● **EXERCISE OBJECTIVE**
Starting at the first line of the data, please print exactly those lines through the one that holds "m_ = MB(); m_.box(-.33,.33,-.33,.33,0,.02);", omitting every picture.

•••

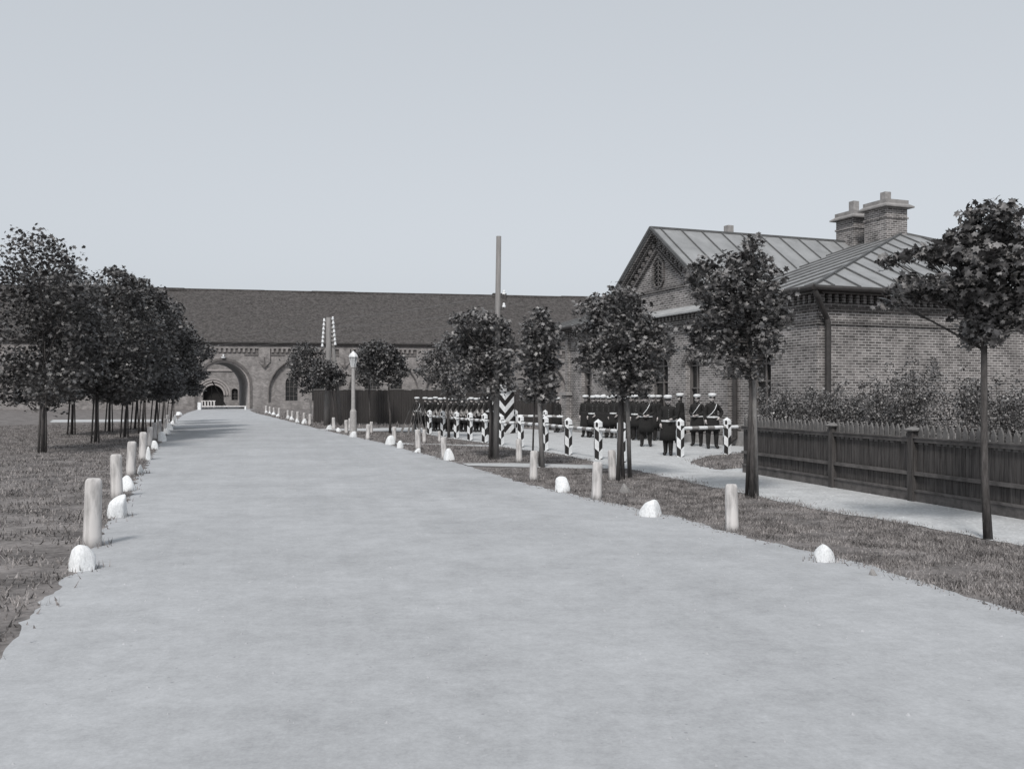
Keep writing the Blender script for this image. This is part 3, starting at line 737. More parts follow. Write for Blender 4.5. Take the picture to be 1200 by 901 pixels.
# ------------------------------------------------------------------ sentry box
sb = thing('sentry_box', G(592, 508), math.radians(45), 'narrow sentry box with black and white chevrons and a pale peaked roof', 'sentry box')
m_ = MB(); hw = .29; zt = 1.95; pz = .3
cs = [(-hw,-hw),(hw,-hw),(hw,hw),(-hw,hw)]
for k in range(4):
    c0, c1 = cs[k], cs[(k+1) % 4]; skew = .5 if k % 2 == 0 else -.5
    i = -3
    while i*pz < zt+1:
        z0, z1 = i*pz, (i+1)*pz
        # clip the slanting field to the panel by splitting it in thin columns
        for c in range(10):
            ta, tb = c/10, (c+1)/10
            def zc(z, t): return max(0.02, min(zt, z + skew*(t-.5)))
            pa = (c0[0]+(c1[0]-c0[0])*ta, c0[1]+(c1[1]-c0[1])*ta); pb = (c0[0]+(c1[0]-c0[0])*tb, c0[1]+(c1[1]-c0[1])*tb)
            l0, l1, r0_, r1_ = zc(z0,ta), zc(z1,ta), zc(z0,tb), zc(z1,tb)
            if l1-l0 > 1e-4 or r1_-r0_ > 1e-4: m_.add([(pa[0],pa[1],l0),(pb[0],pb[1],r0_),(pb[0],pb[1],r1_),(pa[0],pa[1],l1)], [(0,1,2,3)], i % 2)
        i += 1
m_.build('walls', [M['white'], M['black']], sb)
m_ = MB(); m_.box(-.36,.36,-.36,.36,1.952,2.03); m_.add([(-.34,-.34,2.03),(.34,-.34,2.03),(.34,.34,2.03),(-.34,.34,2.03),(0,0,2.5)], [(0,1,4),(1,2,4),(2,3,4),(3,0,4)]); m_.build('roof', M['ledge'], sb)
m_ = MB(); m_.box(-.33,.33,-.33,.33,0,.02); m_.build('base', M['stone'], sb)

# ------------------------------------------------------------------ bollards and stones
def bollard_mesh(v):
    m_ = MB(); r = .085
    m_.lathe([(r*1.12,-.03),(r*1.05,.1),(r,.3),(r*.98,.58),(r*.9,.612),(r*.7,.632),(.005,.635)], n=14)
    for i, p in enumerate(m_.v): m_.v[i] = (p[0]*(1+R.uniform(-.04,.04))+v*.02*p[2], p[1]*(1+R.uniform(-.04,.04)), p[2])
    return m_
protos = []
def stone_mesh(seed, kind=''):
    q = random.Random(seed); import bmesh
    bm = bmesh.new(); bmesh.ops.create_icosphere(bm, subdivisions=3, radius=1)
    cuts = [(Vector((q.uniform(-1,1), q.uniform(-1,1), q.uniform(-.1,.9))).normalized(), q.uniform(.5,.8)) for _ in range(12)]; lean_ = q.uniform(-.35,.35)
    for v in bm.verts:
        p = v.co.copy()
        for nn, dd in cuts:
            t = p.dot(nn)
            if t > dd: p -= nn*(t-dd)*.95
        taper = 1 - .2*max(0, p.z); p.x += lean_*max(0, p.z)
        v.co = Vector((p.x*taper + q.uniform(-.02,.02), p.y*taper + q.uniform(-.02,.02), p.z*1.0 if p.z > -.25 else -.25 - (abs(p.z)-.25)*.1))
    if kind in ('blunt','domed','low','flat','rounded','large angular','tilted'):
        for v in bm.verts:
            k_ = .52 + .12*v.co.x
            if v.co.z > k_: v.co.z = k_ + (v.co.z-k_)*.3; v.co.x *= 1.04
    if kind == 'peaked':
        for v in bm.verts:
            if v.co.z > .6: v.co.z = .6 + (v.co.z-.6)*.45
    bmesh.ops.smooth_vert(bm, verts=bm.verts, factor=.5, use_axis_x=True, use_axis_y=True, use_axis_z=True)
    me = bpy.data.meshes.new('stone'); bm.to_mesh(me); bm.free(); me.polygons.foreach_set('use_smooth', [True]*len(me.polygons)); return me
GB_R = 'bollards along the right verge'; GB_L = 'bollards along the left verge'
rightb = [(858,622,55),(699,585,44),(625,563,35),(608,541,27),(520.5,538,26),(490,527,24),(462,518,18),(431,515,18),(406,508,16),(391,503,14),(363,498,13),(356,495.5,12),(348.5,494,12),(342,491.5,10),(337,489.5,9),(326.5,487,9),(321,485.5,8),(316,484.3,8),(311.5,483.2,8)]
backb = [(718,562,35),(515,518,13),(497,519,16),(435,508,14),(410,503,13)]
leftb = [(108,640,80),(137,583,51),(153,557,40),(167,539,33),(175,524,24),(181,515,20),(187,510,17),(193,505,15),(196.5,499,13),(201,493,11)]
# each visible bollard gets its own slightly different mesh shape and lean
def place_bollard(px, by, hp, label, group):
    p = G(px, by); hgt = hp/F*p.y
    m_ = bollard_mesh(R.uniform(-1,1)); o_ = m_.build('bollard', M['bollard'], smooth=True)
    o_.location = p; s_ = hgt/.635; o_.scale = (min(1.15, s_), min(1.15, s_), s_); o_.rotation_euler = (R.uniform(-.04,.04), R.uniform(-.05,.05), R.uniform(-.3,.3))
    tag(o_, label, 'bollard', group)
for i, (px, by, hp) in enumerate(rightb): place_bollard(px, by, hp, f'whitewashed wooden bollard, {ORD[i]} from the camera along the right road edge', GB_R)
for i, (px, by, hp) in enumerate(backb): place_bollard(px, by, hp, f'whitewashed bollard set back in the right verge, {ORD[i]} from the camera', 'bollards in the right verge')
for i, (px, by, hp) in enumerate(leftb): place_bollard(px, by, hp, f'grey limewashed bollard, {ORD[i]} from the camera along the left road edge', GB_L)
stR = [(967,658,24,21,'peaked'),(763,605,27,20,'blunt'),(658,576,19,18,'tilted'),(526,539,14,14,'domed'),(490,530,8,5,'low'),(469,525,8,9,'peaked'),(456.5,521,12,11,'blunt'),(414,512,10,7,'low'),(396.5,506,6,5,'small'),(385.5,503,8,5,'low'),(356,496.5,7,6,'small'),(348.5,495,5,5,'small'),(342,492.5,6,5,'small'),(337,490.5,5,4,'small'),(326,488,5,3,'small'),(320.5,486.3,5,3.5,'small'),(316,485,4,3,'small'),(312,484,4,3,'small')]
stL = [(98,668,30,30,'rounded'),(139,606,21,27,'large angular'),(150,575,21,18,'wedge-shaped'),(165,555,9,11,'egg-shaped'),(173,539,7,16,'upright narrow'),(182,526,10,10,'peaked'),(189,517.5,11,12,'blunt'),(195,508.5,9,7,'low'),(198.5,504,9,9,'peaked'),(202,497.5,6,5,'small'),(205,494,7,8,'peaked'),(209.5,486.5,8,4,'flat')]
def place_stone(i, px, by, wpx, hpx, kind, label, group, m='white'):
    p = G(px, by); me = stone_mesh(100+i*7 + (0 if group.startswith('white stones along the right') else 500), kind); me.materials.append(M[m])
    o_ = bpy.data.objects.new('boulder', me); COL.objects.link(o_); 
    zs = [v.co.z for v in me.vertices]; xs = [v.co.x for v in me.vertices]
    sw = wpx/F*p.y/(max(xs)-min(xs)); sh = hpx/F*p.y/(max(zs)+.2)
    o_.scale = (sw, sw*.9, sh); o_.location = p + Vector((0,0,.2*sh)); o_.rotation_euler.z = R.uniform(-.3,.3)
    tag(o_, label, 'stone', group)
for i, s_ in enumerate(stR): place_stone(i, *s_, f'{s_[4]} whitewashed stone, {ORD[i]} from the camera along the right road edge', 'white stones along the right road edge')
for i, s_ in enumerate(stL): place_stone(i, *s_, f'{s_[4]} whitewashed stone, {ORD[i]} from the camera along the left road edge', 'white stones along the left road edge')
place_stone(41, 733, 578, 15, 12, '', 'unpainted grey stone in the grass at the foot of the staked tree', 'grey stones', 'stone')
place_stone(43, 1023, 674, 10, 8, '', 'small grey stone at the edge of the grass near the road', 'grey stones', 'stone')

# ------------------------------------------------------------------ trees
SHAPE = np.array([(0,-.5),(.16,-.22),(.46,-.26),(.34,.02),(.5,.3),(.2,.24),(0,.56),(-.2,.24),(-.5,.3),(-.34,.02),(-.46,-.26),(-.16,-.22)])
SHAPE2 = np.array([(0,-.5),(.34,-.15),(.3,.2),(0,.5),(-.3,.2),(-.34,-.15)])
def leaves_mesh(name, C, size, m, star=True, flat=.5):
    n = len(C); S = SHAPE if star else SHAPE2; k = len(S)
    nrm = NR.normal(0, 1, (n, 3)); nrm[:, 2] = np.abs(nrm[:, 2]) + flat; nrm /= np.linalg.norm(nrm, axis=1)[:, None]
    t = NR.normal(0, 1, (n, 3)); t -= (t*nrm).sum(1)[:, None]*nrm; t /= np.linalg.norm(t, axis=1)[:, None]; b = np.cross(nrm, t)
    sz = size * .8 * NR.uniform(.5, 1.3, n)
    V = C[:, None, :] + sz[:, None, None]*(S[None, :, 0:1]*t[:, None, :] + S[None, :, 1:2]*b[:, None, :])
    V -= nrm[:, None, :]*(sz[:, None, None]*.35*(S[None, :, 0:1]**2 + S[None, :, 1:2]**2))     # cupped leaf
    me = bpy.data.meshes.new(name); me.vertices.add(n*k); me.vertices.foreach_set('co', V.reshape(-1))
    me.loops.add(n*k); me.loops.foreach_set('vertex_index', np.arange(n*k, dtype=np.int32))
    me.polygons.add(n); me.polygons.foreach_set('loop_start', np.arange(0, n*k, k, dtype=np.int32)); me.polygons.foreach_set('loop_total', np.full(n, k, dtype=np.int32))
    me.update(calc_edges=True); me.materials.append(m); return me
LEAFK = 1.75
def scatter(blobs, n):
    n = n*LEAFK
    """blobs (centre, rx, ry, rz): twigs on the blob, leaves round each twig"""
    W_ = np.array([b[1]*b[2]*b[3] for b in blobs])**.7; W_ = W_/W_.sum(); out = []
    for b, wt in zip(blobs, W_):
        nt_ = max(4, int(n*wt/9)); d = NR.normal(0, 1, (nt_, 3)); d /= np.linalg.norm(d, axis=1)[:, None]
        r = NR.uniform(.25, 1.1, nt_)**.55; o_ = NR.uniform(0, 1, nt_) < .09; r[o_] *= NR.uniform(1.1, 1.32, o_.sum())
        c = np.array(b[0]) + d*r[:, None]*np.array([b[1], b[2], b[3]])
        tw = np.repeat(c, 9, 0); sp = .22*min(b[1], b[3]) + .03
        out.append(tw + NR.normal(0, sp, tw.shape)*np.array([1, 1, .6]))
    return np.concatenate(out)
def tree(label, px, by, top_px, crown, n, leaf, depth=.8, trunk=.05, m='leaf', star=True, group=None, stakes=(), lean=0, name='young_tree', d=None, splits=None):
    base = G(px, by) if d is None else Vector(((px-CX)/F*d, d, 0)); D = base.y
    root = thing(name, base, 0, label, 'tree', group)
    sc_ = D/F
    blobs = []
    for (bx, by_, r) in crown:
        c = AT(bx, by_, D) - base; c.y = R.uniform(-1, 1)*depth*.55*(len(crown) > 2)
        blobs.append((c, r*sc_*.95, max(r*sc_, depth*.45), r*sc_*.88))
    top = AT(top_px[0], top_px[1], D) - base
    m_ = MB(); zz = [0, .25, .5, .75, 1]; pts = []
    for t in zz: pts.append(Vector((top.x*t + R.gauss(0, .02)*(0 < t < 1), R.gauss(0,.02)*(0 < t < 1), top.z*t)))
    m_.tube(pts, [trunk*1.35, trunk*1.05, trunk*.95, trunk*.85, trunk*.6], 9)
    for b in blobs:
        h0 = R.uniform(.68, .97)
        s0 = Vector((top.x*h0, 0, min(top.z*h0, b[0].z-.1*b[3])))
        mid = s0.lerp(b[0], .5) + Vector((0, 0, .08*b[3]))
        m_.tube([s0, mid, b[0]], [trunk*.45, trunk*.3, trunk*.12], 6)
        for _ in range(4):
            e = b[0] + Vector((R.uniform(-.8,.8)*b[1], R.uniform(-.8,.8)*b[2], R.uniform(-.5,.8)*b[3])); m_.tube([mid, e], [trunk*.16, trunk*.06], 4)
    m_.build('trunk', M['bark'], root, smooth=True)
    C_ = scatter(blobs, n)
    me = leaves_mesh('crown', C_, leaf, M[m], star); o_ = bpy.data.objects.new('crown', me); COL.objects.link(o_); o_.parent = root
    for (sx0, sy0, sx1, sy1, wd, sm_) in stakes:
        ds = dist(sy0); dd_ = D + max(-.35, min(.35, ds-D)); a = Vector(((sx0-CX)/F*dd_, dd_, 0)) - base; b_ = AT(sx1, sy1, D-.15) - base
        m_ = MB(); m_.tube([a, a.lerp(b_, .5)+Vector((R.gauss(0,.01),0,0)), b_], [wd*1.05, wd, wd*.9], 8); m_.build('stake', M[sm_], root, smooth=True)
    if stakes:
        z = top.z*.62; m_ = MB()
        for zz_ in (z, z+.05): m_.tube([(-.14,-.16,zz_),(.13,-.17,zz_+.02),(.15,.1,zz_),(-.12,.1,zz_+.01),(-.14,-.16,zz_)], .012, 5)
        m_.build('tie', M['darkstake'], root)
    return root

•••

● **WRITTEN SOLUTION**
Keep writing the Blender script for this image. This is part 3, starting at line 737. More parts follow. Write for Blender 4.5. Take the picture to be 1200 by 901 pixels.
# ------------------------------------------------------------------ sentry box
sb = thing('sentry_box', G(592, 508), math.radians(45), 'narrow sentry box with black and white chevrons and a pale peaked roof', 'sentry box')
m_ = MB(); hw = .29; zt = 1.95; pz = .3
cs = [(-hw,-hw),(hw,-hw),(hw,hw),(-hw,hw)]
for k in range(4):
    c0, c1 = cs[k], cs[(k+1) % 4]; skew = .5 if k % 2 == 0 else -.5
    i = -3
    while i*pz < zt+1:
        z0, z1 = i*pz, (i+1)*pz
        # clip the slanting field to the panel by splitting it in thin columns
        for c in range(10):
            ta, tb = c/10, (c+1)/10
            def zc(z, t): return max(0.02, min(zt, z + skew*(t-.5)))
            pa = (c0[0]+(c1[0]-c0[0])*ta, c0[1]+(c1[1]-c0[1])*ta); pb = (c0[0]+(c1[0]-c0[0])*tb, c0[1]+(c1[1]-c0[1])*tb)
            l0, l1, r0_, r1_ = zc(z0,ta), zc(z1,ta), zc(z0,tb), zc(z1,tb)
            if l1-l0 > 1e-4 or r1_-r0_ > 1e-4: m_.add([(pa[0],pa[1],l0),(pb[0],pb[1],r0_),(pb[0],pb[1],r1_),(pa[0],pa[1],l1)], [(0,1,2,3)], i % 2)
        i += 1
m_.build('walls', [M['white'], M['black']], sb)
m_ = MB(); m_.box(-.36,.36,-.36,.36,1.952,2.03); m_.add([(-.34,-.34,2.03),(.34,-.34,2.03),(.34,.34,2.03),(-.34,.34,2.03),(0,0,2.5)], [(0,1,4),(1,2,4),(2,3,4),(3,0,4)]); m_.build('roof', M['ledge'], sb)
m_ = MB(); m_.box(-.33,.33,-.33,.33,0,.02); m_.build('base', M['stone'], sb)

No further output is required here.